‘Theater of despair’

Hinda Tzivia Eisen, Northeastern’s 2013-2014 Gideon Klein Scholar, began her lecture at the university’s Holocaust Commemoration on Tuesday morning by asking a rhetorical question: Could the Westerbork Cabaret, a performance troupe comprising inmates at a World War II detention camp in the Netherlands, be revived with the same spirit in which it was originally intended?

The answer, Eisen later told the audience of about 100 students, faculty, and staff, was a resounding no—“not because you couldn’t sing the songs, translate the scripts, tell the same jokes,” she said, “but because the audience and the milieu no longer exist in society today.”

Eisen’s lecture kicked off Northeastern’s annual Holocaust Awareness Week, which is presented by the Humanities Center and the College of Social Sciences and Humanities in partnership with the Holocaust Awareness Committee. Titled “Remembrance and Restitution,” the commemorative and educational series of events —including a panel discussion, a survivor talk, and a film screening—aim to reflect on the Holocaust’s legacy in the 21st century.

Following Eisen’s talk, two Northeastern researchers discussed their experiences in leading a group of undergraduate students on a Holocaust-themed Dialogue of Civilizations program to Germany and Poland last summer. Natalie Bormann and Veronica Czastkiewicz, an academic specialist and a doctoral candidate in the political science department, respectively, explored the ethics of visiting sites of trauma and chronicled the challenges of navigating today’s landscape of Holocaust memorials.

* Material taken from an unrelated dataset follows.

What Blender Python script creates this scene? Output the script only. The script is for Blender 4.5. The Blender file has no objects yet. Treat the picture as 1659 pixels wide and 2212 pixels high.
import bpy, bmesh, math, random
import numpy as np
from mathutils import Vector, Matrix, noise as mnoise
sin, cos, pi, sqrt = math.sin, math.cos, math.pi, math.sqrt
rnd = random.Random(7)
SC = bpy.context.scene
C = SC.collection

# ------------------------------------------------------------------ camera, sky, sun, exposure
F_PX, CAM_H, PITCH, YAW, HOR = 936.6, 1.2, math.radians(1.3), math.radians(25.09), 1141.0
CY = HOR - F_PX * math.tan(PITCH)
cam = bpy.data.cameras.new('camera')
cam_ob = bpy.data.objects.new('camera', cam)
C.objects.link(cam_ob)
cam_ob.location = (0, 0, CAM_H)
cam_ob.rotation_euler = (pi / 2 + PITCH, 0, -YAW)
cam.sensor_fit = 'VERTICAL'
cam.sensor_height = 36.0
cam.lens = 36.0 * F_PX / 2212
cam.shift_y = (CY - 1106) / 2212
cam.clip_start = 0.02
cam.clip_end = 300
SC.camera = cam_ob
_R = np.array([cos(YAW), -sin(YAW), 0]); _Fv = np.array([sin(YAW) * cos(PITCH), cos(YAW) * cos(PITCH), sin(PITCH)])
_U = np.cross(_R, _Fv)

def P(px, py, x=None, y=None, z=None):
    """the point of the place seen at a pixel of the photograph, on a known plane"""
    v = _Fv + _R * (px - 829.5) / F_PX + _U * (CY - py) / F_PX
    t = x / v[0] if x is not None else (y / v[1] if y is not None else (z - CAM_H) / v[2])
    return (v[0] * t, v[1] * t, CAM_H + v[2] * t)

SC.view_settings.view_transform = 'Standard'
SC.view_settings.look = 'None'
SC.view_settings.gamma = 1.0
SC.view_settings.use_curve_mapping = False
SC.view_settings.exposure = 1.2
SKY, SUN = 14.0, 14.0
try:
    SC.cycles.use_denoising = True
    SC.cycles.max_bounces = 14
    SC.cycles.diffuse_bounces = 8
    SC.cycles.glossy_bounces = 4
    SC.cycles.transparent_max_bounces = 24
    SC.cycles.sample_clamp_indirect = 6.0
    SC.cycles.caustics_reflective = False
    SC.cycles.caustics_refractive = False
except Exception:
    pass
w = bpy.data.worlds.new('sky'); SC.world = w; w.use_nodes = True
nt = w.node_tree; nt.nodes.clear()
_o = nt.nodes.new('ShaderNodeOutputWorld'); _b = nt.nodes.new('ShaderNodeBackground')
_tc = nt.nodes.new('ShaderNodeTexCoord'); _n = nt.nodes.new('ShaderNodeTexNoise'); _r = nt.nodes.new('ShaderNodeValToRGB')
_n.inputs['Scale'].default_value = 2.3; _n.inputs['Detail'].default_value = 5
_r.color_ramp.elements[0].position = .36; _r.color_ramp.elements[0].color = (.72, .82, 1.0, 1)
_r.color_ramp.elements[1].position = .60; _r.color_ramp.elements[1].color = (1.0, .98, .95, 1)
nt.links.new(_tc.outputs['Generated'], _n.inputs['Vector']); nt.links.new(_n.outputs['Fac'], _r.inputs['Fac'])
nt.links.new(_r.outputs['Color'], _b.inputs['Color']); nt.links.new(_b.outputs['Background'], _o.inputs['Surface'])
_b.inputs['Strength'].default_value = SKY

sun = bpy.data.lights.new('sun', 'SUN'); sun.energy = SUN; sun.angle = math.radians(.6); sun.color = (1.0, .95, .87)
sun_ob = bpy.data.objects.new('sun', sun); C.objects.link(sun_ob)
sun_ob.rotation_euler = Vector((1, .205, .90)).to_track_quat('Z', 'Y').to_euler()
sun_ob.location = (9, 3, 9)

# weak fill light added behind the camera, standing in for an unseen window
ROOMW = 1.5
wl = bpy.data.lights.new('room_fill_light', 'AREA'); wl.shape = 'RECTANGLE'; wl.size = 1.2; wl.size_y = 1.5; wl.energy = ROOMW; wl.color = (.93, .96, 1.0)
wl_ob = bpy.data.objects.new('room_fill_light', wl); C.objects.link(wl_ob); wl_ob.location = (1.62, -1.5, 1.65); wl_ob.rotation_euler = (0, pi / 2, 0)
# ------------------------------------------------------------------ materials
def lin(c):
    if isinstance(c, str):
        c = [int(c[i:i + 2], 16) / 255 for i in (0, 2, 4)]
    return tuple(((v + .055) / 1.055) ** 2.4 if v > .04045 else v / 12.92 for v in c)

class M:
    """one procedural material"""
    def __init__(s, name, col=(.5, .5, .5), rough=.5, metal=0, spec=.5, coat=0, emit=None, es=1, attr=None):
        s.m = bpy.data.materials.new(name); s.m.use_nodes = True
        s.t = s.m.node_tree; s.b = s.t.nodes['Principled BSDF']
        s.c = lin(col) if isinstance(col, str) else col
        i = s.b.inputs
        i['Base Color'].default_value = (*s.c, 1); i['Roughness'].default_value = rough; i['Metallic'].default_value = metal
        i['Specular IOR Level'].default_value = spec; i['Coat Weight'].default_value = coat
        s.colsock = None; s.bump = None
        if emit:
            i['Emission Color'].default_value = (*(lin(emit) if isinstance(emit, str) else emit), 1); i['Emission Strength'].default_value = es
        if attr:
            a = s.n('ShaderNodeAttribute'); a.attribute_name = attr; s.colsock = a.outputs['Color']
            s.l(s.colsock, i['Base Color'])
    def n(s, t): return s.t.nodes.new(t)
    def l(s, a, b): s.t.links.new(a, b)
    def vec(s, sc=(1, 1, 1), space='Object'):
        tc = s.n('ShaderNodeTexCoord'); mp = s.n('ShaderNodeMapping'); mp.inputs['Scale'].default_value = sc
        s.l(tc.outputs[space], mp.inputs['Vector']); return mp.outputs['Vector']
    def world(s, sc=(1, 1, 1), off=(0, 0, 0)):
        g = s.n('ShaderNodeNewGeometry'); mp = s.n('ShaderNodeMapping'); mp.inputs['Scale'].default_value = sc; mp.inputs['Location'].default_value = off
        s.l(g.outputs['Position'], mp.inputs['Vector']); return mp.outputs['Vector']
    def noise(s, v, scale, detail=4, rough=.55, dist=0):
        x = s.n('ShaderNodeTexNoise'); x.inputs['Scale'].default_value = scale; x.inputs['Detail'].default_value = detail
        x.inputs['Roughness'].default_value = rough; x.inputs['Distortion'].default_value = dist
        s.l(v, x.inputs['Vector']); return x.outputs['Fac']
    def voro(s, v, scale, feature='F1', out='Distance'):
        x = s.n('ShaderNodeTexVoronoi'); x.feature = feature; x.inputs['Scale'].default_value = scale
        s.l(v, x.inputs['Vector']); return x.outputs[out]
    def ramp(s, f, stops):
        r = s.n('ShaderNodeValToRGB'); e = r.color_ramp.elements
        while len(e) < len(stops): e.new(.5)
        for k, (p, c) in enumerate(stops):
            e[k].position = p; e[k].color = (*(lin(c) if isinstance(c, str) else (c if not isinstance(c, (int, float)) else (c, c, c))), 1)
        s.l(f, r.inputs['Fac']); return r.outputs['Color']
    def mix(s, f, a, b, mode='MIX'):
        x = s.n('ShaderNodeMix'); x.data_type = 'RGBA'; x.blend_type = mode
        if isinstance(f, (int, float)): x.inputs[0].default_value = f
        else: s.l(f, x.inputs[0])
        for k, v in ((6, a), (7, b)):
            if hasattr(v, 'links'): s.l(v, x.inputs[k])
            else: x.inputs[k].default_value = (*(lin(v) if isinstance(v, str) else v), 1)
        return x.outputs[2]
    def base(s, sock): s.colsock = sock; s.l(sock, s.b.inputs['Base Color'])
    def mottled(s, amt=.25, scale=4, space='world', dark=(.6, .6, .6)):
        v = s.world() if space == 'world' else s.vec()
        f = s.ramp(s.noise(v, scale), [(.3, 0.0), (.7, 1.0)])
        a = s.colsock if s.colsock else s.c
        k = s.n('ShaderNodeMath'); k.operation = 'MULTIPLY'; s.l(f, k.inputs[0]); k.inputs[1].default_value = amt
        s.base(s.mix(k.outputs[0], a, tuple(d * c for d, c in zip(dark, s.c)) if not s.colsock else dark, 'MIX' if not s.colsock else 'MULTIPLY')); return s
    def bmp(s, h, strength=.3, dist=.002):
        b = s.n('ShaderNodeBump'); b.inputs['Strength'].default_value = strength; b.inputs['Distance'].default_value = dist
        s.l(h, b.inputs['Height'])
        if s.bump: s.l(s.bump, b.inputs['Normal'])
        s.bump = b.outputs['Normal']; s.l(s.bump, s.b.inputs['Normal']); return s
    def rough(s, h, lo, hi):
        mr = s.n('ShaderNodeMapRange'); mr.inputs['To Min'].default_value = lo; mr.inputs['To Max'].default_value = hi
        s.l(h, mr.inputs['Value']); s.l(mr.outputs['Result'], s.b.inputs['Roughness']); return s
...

Stephen W. Director, provost and senior vice president for academic affairs, underscored the value of the weeklong commemoration in his introductory remarks. “Holocaust Awareness Week reminds us that indifference to evil is the same as complicity,” he said. “We are here to remember the victims of genocide and to honor those who have worked against it.”

Eisen’s presentation honored a score of German-Jewish inmates at the Westerbork detention camp, who staged six theatrical productions from July 1943 to June 1944. Located in the northeast region of the Netherlands, the camp famously housed Anne Frank and her family before they were deported to Auschwitz, and was ruled by 1st Lt. Alfred Gemmeker, whom Eisen described as a “patron of the arts.”

Gemmeker, she said, routinely invited the Jewish artists into his home, and yet “still sought their deportation to ‘the east’ as a necessity of the Nazi cause.”

One of the artists he liked was cabaret director Max Ehrlich, a German actor and screenwriter who was killed at Auschwitz on Oct. 1, 1944. Under his direction, Eisen said, the cabaret troupe aimed to “bring light into the darkness, not to utopianize the outside world, just to bring comedy to the dark situation they found themselves in.”

But it was an almost impossible task. In fact, Eisen said, the prospect of survival was so bleak that the Westerbork Cabaret became known as the theater of despair “because of its ability to decide who lived, at least while involved in production, and who was deported to ‘the east’ to be murdered.” In the end, the numbers told the story: of more than 50 troupe members, only two survived the war.

Eisen is a graduate student at Hebrew College’s School of Jewish Music. The Gideon Klein Award—which honors the memory of the Czech pianist and composer who died in a Nazi concentration camp in 1945—is annually bestowed upon one student, who receives $5,000 to study the work of artists who were persecuted by the Nazis. Bill Giessen, a former Northeastern professor who grew up in Nazi Germany and passed away in 2010, established the award in 1997 in memory of his mother, Gustel Cormann Giessen.